:: STORED RECORDS ::

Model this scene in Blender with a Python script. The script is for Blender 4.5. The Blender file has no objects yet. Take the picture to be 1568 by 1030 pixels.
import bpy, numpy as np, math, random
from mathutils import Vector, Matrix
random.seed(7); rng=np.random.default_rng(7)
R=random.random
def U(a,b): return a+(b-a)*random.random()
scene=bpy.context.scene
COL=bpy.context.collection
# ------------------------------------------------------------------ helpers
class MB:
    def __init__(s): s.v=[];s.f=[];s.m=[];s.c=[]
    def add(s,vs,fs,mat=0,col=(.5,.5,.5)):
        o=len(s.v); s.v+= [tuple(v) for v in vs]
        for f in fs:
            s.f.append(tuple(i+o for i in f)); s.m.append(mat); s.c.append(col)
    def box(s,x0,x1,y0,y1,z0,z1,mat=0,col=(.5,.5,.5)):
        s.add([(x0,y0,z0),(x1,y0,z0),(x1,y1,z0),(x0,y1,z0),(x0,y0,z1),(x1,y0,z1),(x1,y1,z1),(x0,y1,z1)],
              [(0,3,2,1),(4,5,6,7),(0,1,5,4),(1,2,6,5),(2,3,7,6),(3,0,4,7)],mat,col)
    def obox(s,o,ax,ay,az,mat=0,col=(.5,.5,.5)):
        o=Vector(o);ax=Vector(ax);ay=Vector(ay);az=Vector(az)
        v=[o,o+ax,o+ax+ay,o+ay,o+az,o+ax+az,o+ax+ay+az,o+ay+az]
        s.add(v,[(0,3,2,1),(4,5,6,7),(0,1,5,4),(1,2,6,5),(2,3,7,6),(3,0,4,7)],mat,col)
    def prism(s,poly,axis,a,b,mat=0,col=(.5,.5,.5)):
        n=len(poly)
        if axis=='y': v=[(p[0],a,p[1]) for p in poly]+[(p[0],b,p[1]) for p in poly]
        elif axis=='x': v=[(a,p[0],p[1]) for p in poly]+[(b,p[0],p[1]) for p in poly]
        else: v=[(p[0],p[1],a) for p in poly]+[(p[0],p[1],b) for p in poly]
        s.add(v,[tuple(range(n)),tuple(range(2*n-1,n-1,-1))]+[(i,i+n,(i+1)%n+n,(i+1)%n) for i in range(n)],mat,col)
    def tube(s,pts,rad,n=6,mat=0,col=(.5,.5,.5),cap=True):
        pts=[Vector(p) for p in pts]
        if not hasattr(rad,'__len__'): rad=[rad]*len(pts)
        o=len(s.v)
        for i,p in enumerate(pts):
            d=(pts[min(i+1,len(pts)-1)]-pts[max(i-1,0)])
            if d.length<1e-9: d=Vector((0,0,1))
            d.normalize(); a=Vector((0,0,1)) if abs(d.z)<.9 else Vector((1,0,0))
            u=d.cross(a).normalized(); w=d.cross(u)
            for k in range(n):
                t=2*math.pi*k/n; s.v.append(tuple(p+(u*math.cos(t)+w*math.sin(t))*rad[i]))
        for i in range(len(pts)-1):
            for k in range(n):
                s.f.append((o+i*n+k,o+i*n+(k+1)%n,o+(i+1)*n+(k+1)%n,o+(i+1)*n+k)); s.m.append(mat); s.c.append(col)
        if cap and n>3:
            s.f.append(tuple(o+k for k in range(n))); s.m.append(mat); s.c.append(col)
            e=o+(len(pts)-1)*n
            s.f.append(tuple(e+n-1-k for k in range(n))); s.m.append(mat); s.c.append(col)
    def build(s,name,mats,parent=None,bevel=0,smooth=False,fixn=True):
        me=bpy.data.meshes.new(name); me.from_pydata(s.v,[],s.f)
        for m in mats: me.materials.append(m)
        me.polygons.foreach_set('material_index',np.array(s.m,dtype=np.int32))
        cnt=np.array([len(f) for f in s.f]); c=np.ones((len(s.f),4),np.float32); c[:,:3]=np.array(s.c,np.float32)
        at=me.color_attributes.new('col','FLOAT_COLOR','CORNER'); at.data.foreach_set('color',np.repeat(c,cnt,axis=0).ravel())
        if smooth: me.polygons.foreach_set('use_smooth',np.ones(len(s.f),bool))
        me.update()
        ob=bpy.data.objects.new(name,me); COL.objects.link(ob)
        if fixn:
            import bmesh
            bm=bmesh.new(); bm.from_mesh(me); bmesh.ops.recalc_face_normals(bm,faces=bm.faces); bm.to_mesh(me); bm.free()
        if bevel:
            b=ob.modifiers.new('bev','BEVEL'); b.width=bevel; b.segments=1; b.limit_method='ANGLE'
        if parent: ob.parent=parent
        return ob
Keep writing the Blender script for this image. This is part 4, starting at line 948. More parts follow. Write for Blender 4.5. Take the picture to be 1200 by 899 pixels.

:::

EXERCISE DESCRIPTION:
Extract, word for word, each line of the listing above.

COMPLETE ANSWER:
Model this scene in Blender with a Python script. The script is for Blender 4.5. The Blender file has no objects yet. Take the picture to be 1568 by 1030 pixels.
import bpy, numpy as np, math, random
from mathutils import Vector, Matrix
random.seed(7); rng=np.random.default_rng(7)
R=random.random
def U(a,b): return a+(b-a)*random.random()
scene=bpy.context.scene
COL=bpy.context.collection
# ------------------------------------------------------------------ helpers
class MB:
    def __init__(s): s.v=[];s.f=[];s.m=[];s.c=[]
    def add(s,vs,fs,mat=0,col=(.5,.5,.5)):
        o=len(s.v); s.v+= [tuple(v) for v in vs]
        for f in fs:
            s.f.append(tuple(i+o for i in f)); s.m.append(mat); s.c.append(col)
    def box(s,x0,x1,y0,y1,z0,z1,mat=0,col=(.5,.5,.5)):
        s.add([(x0,y0,z0),(x1,y0,z0),(x1,y1,z0),(x0,y1,z0),(x0,y0,z1),(x1,y0,z1),(x1,y1,z1),(x0,y1,z1)],
              [(0,3,2,1),(4,5,6,7),(0,1,5,4),(1,2,6,5),(2,3,7,6),(3,0,4,7)],mat,col)
    def obox(s,o,ax,ay,az,mat=0,col=(.5,.5,.5)):
        o=Vector(o);ax=Vector(ax);ay=Vector(ay);az=Vector(az)
        v=[o,o+ax,o+ax+ay,o+ay,o+az,o+ax+az,o+ax+ay+az,o+ay+az]
        s.add(v,[(0,3,2,1),(4,5,6,7),(0,1,5,4),(1,2,6,5),(2,3,7,6),(3,0,4,7)],mat,col)
    def prism(s,poly,axis,a,b,mat=0,col=(.5,.5,.5)):
        n=len(poly)
        if axis=='y': v=[(p[0],a,p[1]) for p in poly]+[(p[0],b,p[1]) for p in poly]
        elif axis=='x': v=[(a,p[0],p[1]) for p in poly]+[(b,p[0],p[1]) for p in poly]
        else: v=[(p[0],p[1],a) for p in poly]+[(p[0],p[1],b) for p in poly]
        s.add(v,[tuple(range(n)),tuple(range(2*n-1,n-1,-1))]+[(i,i+n,(i+1)%n+n,(i+1)%n) for i in range(n)],mat,col)
    def tube(s,pts,rad,n=6,mat=0,col=(.5,.5,.5),cap=True):
        pts=[Vector(p) for p in pts]
        if not hasattr(rad,'__len__'): rad=[rad]*len(pts)
        o=len(s.v)
        for i,p in enumerate(pts):
            d=(pts[min(i+1,len(pts)-1)]-pts[max(i-1,0)])
            if d.length<1e-9: d=Vector((0,0,1))
            d.normalize(); a=Vector((0,0,1)) if abs(d.z)<.9 else Vector((1,0,0))
            u=d.cross(a).normalized(); w=d.cross(u)
            for k in range(n):
                t=2*math.pi*k/n; s.v.append(tuple(p+(u*math.cos(t)+w*math.sin(t))*rad[i]))
        for i in range(len(pts)-1):
            for k in range(n):
                s.f.append((o+i*n+k,o+i*n+(k+1)%n,o+(i+1)*n+(k+1)%n,o+(i+1)*n+k)); s.m.append(mat); s.c.append(col)
        if cap and n>3:
            s.f.append(tuple(o+k for k in range(n))); s.m.append(mat); s.c.append(col)
            e=o+(len(pts)-1)*n
            s.f.append(tuple(e+n-1-k for k in range(n))); s.m.append(mat); s.c.append(col)
    def build(s,name,mats,parent=None,bevel=0,smooth=False,fixn=True):
        me=bpy.data.meshes.new(name); me.from_pydata(s.v,[],s.f)
        for m in mats: me.materials.append(m)
        me.polygons.foreach_set('material_index',np.array(s.m,dtype=np.int32))
        cnt=np.array([len(f) for f in s.f]); c=np.ones((len(s.f),4),np.float32); c[:,:3]=np.array(s.c,np.float32)
        at=me.color_attributes.new('col','FLOAT_COLOR','CORNER'); at.data.foreach_set('color',np.repeat(c,cnt,axis=0).ravel())
        if smooth: me.polygons.foreach_set('use_smooth',np.ones(len(s.f),bool))
        me.update()
        ob=bpy.data.objects.new(name,me); COL.objects.link(ob)
        if fixn:
            import bmesh
            bm=bmesh.new(); bm.from_mesh(me); bmesh.ops.recalc_face_normals(bm,faces=bm.faces); bm.to_mesh(me); bm.free()
        if bevel:
            b=ob.modifiers.new('bev','BEVEL'); b.width=bevel; b.segments=1; b.limit_method='ANGLE'
        if parent: ob.parent=parent
        return ob
Keep writing the Blender script for this image. This is part 4, starting at line 948. More parts follow. Write for Blender 4.5. Take the picture to be 1200 by 899 pixels.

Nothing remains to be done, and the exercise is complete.